In the winter of 1943, there was an incident in which the commandant's dog was wounded. As punishment, the Nazis shot a group of prisoners, including three football players.

Four others managed to escape as the Red Army approached, and Pavel Komarov was taken away to work in Germany. After the end of hostilities, he moved to Canada.

Myth

Thus, of the fifteen participants in the "death match", four died, and their deaths were in no way related to the result of the match against Flakelf on 9 August 1942. All the other players survived the war safely.

The legend of the heroic match was born in 1946 and in the following years grew with artistic details. Books and films have been written about the "death match" in the USSR.
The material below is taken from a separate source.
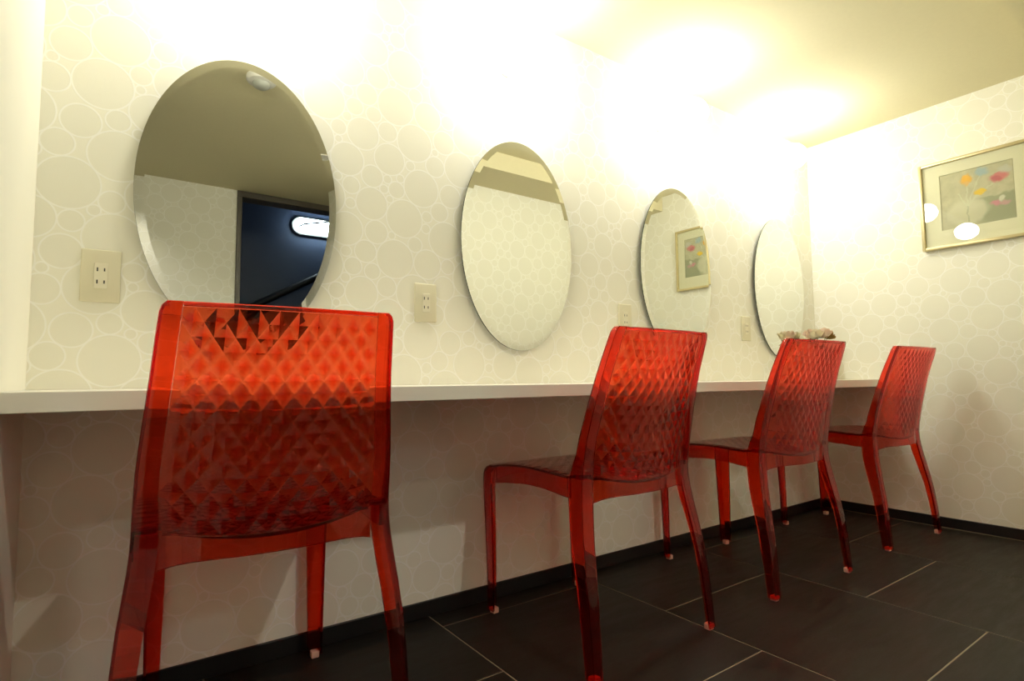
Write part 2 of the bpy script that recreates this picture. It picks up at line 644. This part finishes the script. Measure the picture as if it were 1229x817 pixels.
# corridor fittings seen through the doorway
cl = thing('corridor_lamp', 'glowing bluish oval lamp on the dark corridor wall', 'lamp', (1.52, CY, 2.10))
bm = bmesh.new()
N = 40
def stad(r, hl, y):
    pts = []
    for i in range(N):
        a = 2 * PI * i / N
        pts.append((r * math.cos(a) + (hl if math.cos(a) > 0 else -hl), y, r * math.sin(a)))
    return pts
add_rings(bm, [stad(0.080, 0.16, 0.0005), stad(0.080, 0.16, 0.030)])
mesh_obj('lamp_base', bm, M['grey'], cl, smooth=40)
bm = bmesh.new()
add_rings(bm, [stad(0.066, 0.16, 0.031), stad(0.066, 0.16, 0.055), stad(0.055, 0.155, 0.075), stad(0.03, 0.14, 0.085)])
mesh_obj('diffuser', bm, M['tube'], cl, smooth=50)
bm = bmesh.new()
add_tube(bm, [(-0.20, 0.10, -0.03), (-0.15, 0.10, 0.0), (0.2, 0.10, 0.085)], 0.008, 8)
mesh_obj('wire_guard', bm, M['black'], cl, smooth=60)
hr = thing('handrail', 'black stair handrail in the dark corridor', 'handrail', (1.15, CY + 0.1, 0))
bm = bmesh.new()
add_tube(bm, [(-0.5, 0, 1.15), (0.55, 0, 1.75)], 0.03, 12)
mesh_obj('rail', bm, M['base'], hr, smooth=60)
for px, pz in ((-0.3, 1.23), (0.35, 1.60)):
    bm = bmesh.new()
    add_tube(bm, [(px, 0.0, pz), (px, 0.0, 0.0)], 0.014, 10)
    mesh_obj('baluster', bm, M['base'], hr, smooth=60)

# ------------------------------------------------------------------ framed picture on the right wall
PY0, PY1, PZ0, PZ1 = -0.523, -0.925, 1.262, 1.668
pic = thing('framed_picture', 'gold framed flower watercolour with cream mat on the right wall', 'picture',
            (X1 - 0.002, (PY0 + PY1) / 2, (PZ0 + PZ1) / 2), 0)
hw, hh = (PY0 - PY1) / 2, (PZ1 - PZ0) / 2
FB = 0.013
for nm, lo_, hi_ in (('frame_bar', (-0.026, -hw, -hh), (-0.004, -hw + FB, hh)),
                     ('frame_bar', (-0.026, hw - FB, -hh), (-0.004, hw, hh)),
                     ('frame_bar', (-0.026, -hw + FB, hh - FB), (-0.004, hw - FB, hh)),
                     ('frame_bar', (-0.026, -hw + FB, -hh), (-0.004, hw - FB, -hh + FB))):
    mesh_obj(nm, box(lo_, hi_, 0.002, 2), M['frame'], pic, smooth=40)
mesh_obj('backing_board', box((-0.0075, -hw + 0.001, -hh + 0.001), (-0.0005, hw - 0.001, hh - 0.001)), M['mat'], pic)
# art opening
ay0, ay1, az0, az1 = -0.600 - (PY0 + PY1)/2, -0.862 - (PY0 + PY1)/2, 1.347 - (PZ0 + PZ1)/2, 1.602 - (PZ0 + PZ1)/2
bm = bmesh.new()
iy, iz = hw - FB - 0.0005, hh - FB - 0.0005
add_box(bm, (-0.0125, -iy, -iz), (-0.0085, ay1, iz))
add_box(bm, (-0.0125, ay0, -iz), (-0.0085, iy, iz))
add_box(bm, (-0.0125, ay1, az1), (-0.0085, ay0, iz))
add_box(bm, (-0.0125, ay1, -iz), (-0.0085, ay0, az0))
mesh_obj('mat_board', bm, M['mat'], pic)

def art_material():
    t = NT('flower_watercolour')
    tc = t.n('ShaderNodeTexCoord')
    sep = t.n('ShaderNodeSeparateXYZ')
    t.link(tc.outputs['Generated'], sep.inputs[0])
    u0 = t.math('SUBTRACT', 1.0, sep.outputs['Y'])
    v0 = sep.outputs['Z']
    nz = t.n('ShaderNodeTexNoise')
    nz.inputs['Scale'].default_value = 9.0
    nz.inputs['Detail'].default_value = 4
    t.link(tc.outputs['Generated'], nz.inputs['Vector'])
    sc = t.n('ShaderNodeSeparateColor')
    t.link(nz.outputs['Color'], sc.inputs[0])
    u = t.math('ADD', u0, t.math('MULTIPLY', t.math('SUBTRACT', sc.outputs[0], 0.5), 0.12))
    v = t.math('ADD', v0, t.math('MULTIPLY', t.math('SUBTRACT', sc.outputs[1], 0.5), 0.12))
    def ell(cu, cv, ru, rv, soft=0.35):
        a = t.math('DIVIDE', t.math('SUBTRACT', u, cu), ru)
        b = t.math('DIVIDE', t.math('SUBTRACT', v, cv), rv)
        d = t.math('SQRT', t.math('ADD', t.math('MULTIPLY', a, a), t.math('MULTIPLY', b, b)))
        return t.ramp(d, 1.0 - soft, 1.0 + soft, 1.0, 0.0)
    def stem(p, q, w):
        # distance to a segment, by parameter along v
        du, dv = q[0] - p[0], q[1] - p[1]
        L2 = du * du + dv * dv
        tt = t.math('DIVIDE', t.math('ADD', t.math('MULTIPLY', t.math('SUBTRACT', u, p[0]), du), t.math('MULTIPLY', t.math('SUBTRACT', v, p[1]), dv)), L2, clamp=True)
        ex = t.math('SUBTRACT', u, t.math('MULTIPLY_ADD', tt, du, p[0]))
        ey = t.math('SUBTRACT', v, t.math('MULTIPLY_ADD', tt, dv, p[1]))
        d = t.math('SQRT', t.math('ADD', t.math('MULTIPLY', ex, ex), t.math('MULTIPLY', ey, ey)))
        return t.ramp(d, w * 0.5, w * 1.4, 0.7, 0.0)
    base = t.mix(t.ramp(nz.outputs['Fac'], 0.3, 0.7), c4(0.50, 0.47, 0.32), c4(0.58, 0.54, 0.38))
    # table / ground in the lower right
    edge = t.math('ADD', t.math('MULTIPLY', u, 0.04), 0.43)
    low = t.math('MULTIPLY', t.ramp(t.math('SUBTRACT', v, edge), -0.02, 0.02, 1.0, 0.0), t.ramp(u, 0.40, 0.62))
    col = t.mix(low, base, c4(0.33, 0.34, 0.22))
    border = t.math('MAXIMUM', t.ramp(u0, 0.965, 0.985), t.ramp(v0, 0.97, 0.99))
    col = t.mix(t.math('MULTIPLY', border, 0.6), col, c4(0.25, 0.23, 0.13))
    col = t.mix(t.math('MULTIPLY', ell(0.36, 0.26, 0.28, 0.22, 0.2), 0.75), col, c4(0.66, 0.63, 0.47))
    for q in ((0.38, 0.78), (0.55, 0.55), (0.56, 0.86), (0.78, 0.72), (0.27, 0.6)):
        col = t.mix(stem((0.37, 0.36), q, 0.008), col, c4(0.66, 0.66, 0.50))
    col = t.mix(stem((0.37, 0.08), (0.37, 0.36), 0.007), col, c4(0.36, 0.37, 0.25))
    for cu, cv, ru, rv, cc, k in ((0.38, 0.82, 0.075, 0.085, (0.80, 0.42, 0.04), 1), (0.38, 0.74, 0.04, 0.05, (0.75, 0.45, 0.15), 0.8),
                                  (0.58, 0.89, 0.085, 0.075, (0.34, 0.47, 0.55), 0.85), (0.87, 0.84, 0.09, 0.07, (0.58, 0.58, 0.55), 0.6),
                                  (0.80, 0.745, 0.12, 0.07, (0.62, 0.18, 0.20), 0.95), (0.76, 0.72, 0.06, 0.04, (0.50, 0.10, 0.14), 0.8),
                                  (0.56, 0.56, 0.075, 0.042, (0.78, 0.52, 0.04), 1), (0.74, 0.315, 0.07, 0.05, (0.62, 0.22, 0.30), 0.9),
                                  (0.86, 0.30, 0.06, 0.03, (0.62, 0.30, 0.34), 0.7), (0.82, 0.38, 0.045, 0.05, (0.68, 0.66, 0.55), 0.9),
                                  (0.24, 0.34, 0.1, 0.06, (0.66, 0.62, 0.48), 0.5), (0.47, 0.33, 0.1, 0.06, (0.64, 0.60, 0.46), 0.5)):
        col = t.mix(t.math('MULTIPLY', ell(cu, cv, ru, rv), k), col, c4(*cc))
    p = t.principled(Base_Color=col, Roughness=0.85)
    return t.surface(p.outputs[0])
mesh_obj('watercolour_print', box((-0.0084, ay1 - 0.004, az0 - 0.004), (-0.0078, ay0 + 0.004, az1 + 0.004)), art_material(), pic)
gl = mesh_obj('glass_pane', box((-0.0165, -iy, -iz), (-0.0150, iy, iz)), M['glass'], pic)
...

In 1965, the dead participants of the "death match" were posthumously awarded medals "For Bravery", and survivors - medals "Combat Merit". Georgi Timofeev and Lev Gundarev were not rewarded in any way - during the occupation they served in the police and after the end of the war they received up to ten years in camps.

However, even in Soviet times, not everyone agreed with the heroic interpretation of these events. For example, in 1971, KGB Major Udin wrote in a report to Colonel-General Fedorchuk, chairman of the State Security Committee of Ukraine, that the footballers "during the trials for the Motherland" remained in the occupied territory and supported "the initiative of traitors to the Motherland on the part of representatives of the city administration" to set up football clubs.

"In the presence of such data," Udin notes, "everything that has been done so far in terms of glorifying former Dynamo Kyiv players in the press and cinema seems to me to be a serious mistake."